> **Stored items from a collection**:
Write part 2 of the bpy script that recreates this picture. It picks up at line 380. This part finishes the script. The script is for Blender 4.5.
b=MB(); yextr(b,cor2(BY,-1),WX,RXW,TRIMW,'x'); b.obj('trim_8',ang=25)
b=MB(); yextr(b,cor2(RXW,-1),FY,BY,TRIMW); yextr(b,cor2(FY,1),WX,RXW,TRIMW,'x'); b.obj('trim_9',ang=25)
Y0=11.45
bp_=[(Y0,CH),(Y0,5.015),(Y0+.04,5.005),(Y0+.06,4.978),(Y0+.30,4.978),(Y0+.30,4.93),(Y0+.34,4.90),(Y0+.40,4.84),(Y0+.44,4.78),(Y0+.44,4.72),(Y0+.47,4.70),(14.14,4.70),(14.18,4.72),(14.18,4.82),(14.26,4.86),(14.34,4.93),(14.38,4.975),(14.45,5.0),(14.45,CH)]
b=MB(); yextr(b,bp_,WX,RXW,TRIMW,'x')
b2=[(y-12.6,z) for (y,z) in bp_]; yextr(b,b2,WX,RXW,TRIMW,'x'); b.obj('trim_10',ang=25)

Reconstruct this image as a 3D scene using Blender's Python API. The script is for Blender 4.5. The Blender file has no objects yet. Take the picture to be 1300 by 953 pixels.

> **Requirements**: Retype the whole listing above exactly.

> **Written solution**:
Write part 2 of the bpy script that recreates this picture. It picks up at line 380. This part finishes the script. The script is for Blender 4.5.
b=MB(); yextr(b,cor2(BY,-1),WX,RXW,TRIMW,'x'); b.obj('trim_8',ang=25)
b=MB(); yextr(b,cor2(RXW,-1),FY,BY,TRIMW); yextr(b,cor2(FY,1),WX,RXW,TRIMW,'x'); b.obj('trim_9',ang=25)
Y0=11.45
bp_=[(Y0,CH),(Y0,5.015),(Y0+.04,5.005),(Y0+.06,4.978),(Y0+.30,4.978),(Y0+.30,4.93),(Y0+.34,4.90),(Y0+.40,4.84),(Y0+.44,4.78),(Y0+.44,4.72),(Y0+.47,4.70),(14.14,4.70),(14.18,4.72),(14.18,4.82),(14.26,4.86),(14.34,4.93),(14.38,4.975),(14.45,5.0),(14.45,CH)]
b=MB(); yextr(b,bp_,WX,RXW,TRIMW,'x')
b2=[(y-12.6,z) for (y,z) in bp_]; yextr(b,b2,WX,RXW,TRIMW,'x'); b.obj('trim_10',ang=25)

Reconstruct this image as a 3D scene using Blender's Python API. The script is for Blender 4.5. The Blender file has no objects yet. Take the picture to be 1300 by 953 pixels.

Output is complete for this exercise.